Desalinization System - Applicable to private wells but can cost in the range of $80,000-$100,000. Typically used for community water systems.

The loss in value due to the loss of a water source to an existing single-family residence is tremendous. The conversion from a single family lot to a recreational lot is a decrease in value of at least 50%, if not more.

In some cases drilling a new well at least 1000 feet back on the subject property or a neighboring property may have been an option. It would all depend on whether the lot was large enough and the neighbors were cooperative. Sharing other wells in the area might also be an option for some lots.

Conclusion:

The buyer decided that they were comfortable enough to close on the property as they had the Water Cert in hand and the remaining process to obtain a single-family residential permit was standard procedures. As I mentioned the escrow was 12 months, partly due to needing to wait until the most vulnerable time of the year to do the draw-down process which was July through October.

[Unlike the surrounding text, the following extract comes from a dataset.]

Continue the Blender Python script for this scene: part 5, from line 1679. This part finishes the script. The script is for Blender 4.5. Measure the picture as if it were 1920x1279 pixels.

It was a learning experience for all agents involved; Al and Frizie Mauldin were great to work with, the costs including the hydrologists were expensive, the buyer and seller were extremely stressed, and the champagne that we shared after closing tasted better than most.

I recognize that these regulations are for consumer protection but this was an existing well, serving an existing home, plus they had existing well test results. One would think a waiver of the draw-down would have been granted.

If you own a waterfront lot that is not developed but has at least a well, I can't recommend that you do the draw-down upfront as it may expire before you attract a buyer. However, just be prepared for a long expensive escrow. If your project is a tear-down a certificate of water availability would be required. If your project is a remodel, as long as there was already water and plumbing to the existing structure the regulations may not be triggered. Be sure to check with the County for full details.

When I represent a buyer on a waterfront lot, I won't allow a closing until they had processed all of the information that I just detailed above.